* TASK GOAL *
Return each line containing the string "this".

::: DATA SHOWN :::

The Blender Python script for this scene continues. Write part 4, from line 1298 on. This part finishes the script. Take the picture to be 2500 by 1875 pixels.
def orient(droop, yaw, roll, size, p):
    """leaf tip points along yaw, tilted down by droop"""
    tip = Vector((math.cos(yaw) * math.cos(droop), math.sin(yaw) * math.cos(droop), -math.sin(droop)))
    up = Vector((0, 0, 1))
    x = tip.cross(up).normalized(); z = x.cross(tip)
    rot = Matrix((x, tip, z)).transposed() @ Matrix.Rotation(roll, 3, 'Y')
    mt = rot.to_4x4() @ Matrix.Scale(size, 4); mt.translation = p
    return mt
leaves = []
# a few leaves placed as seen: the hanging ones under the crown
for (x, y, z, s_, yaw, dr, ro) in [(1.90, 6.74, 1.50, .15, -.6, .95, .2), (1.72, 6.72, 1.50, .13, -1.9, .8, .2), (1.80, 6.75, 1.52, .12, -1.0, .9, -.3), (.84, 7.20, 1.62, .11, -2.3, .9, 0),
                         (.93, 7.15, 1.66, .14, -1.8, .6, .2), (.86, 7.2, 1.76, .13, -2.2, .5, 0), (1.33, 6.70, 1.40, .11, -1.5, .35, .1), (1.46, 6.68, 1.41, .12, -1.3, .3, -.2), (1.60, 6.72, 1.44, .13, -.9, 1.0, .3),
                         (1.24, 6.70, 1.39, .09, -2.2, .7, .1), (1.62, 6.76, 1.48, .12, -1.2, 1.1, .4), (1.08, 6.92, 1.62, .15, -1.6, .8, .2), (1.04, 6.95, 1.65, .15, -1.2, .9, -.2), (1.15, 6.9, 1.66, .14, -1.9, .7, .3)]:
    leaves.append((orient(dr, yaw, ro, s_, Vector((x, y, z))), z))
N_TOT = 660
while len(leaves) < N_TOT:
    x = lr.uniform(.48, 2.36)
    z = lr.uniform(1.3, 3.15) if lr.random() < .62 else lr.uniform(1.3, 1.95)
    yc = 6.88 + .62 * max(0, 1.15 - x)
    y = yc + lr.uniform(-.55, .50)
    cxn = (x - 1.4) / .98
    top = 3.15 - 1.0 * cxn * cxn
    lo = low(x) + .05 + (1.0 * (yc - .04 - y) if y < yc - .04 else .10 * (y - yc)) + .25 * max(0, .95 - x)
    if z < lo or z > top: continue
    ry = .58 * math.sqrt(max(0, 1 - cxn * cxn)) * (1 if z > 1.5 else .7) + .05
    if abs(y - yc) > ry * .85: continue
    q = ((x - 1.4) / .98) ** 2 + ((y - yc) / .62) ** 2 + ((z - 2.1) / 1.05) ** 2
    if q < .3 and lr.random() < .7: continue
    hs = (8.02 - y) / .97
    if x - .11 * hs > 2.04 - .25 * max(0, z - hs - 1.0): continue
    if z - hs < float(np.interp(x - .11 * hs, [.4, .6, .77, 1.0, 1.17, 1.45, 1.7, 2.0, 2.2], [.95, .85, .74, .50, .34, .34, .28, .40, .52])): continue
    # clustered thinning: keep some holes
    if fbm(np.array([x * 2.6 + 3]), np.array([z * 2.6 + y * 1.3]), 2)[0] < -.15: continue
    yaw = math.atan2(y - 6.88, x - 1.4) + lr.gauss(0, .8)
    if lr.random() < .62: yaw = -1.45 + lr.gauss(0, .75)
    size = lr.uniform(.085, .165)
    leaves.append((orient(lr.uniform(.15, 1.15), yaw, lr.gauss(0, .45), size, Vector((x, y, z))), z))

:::
::: DATA SHOWN :::

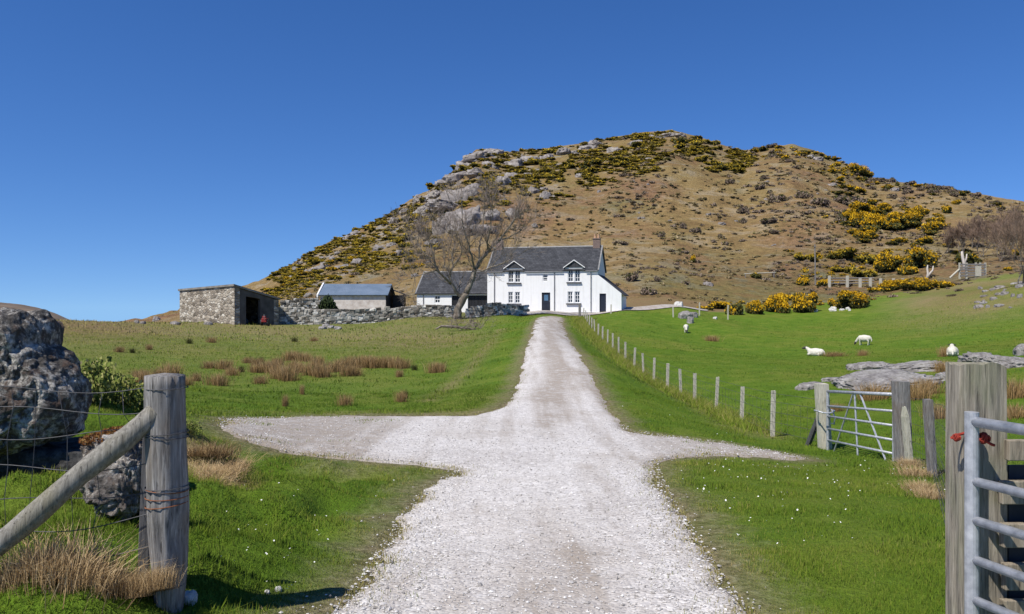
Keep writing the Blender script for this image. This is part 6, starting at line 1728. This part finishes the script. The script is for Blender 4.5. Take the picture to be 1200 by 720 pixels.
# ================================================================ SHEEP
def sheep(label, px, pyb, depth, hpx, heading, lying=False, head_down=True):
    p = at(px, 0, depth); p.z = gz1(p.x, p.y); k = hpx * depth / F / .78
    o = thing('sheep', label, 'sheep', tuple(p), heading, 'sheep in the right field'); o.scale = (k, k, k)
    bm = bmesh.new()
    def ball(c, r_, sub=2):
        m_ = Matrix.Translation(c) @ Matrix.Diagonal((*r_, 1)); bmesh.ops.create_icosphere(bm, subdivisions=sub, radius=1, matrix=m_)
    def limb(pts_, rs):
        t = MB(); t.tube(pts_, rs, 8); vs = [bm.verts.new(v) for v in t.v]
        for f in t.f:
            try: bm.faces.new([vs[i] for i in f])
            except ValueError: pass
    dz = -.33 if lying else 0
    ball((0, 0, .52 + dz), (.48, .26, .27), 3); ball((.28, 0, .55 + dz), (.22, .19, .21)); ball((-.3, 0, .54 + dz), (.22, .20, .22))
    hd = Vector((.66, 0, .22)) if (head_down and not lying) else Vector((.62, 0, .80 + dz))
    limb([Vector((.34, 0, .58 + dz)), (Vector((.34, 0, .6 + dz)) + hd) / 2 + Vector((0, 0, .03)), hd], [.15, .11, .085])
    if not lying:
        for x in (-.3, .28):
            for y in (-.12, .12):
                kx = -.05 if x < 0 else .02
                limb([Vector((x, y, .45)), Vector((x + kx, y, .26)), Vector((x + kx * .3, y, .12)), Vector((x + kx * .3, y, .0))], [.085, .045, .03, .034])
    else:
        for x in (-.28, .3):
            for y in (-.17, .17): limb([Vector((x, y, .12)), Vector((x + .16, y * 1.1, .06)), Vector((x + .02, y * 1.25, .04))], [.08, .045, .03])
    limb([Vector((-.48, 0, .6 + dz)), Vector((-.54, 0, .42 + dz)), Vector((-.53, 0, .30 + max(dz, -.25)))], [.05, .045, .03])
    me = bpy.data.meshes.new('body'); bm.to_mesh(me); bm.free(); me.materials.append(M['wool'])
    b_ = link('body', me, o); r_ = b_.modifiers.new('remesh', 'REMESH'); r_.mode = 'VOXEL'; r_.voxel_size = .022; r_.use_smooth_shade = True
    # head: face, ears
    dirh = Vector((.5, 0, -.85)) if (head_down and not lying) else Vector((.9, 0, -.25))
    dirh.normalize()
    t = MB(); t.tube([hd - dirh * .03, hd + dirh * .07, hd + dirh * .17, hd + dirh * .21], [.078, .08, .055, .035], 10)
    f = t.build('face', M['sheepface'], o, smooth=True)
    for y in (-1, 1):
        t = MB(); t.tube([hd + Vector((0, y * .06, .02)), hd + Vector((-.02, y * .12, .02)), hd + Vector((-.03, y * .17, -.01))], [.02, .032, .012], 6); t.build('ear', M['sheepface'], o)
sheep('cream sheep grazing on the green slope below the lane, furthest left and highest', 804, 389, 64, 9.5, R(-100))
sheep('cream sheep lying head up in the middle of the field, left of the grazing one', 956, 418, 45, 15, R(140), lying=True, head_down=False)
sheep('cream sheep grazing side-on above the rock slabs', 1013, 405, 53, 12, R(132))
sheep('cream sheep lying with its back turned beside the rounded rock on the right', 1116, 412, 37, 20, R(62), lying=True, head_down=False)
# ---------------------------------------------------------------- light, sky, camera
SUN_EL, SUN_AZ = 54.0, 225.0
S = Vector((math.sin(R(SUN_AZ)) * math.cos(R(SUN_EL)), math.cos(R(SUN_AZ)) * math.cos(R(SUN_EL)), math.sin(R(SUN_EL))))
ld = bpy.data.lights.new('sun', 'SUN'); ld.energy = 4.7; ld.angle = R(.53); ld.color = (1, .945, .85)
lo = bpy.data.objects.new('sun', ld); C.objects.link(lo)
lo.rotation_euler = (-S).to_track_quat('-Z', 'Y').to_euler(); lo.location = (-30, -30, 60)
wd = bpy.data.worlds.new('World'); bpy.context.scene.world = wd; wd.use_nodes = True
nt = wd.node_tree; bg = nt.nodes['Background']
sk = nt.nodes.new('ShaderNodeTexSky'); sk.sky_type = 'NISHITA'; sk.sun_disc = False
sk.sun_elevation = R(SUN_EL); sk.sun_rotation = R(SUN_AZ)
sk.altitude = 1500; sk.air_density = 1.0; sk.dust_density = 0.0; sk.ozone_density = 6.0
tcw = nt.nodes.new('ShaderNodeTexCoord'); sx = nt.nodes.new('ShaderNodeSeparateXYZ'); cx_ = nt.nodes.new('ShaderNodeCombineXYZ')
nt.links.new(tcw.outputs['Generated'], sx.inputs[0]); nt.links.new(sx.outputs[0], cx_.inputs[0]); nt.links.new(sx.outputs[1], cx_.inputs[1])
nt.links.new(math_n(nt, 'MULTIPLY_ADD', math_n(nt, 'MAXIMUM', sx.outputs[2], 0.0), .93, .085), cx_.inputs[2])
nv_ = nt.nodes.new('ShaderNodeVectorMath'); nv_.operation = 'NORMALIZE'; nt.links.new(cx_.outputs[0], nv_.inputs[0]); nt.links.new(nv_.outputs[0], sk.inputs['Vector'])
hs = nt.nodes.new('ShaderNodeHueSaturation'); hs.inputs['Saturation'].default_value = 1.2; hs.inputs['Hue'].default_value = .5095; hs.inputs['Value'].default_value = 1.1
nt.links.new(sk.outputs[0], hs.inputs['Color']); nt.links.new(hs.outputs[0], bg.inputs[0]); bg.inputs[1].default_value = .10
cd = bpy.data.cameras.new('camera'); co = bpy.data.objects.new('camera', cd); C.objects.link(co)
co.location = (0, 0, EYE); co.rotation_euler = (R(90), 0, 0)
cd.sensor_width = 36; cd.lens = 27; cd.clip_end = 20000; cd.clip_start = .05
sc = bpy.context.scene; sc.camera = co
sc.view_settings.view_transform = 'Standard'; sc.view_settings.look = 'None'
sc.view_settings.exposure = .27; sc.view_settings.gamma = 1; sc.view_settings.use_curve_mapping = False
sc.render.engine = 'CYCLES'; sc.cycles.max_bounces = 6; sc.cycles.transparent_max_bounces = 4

:::

* TASK SOLUTION *
The Blender Python script for this scene continues. Write part 4, from line 1298 on. This part finishes the script. Take the picture to be 2500 by 1875 pixels.
Keep writing the Blender script for this image. This is part 6, starting at line 1728. This part finishes the script. The script is for Blender 4.5. Take the picture to be 1200 by 720 pixels.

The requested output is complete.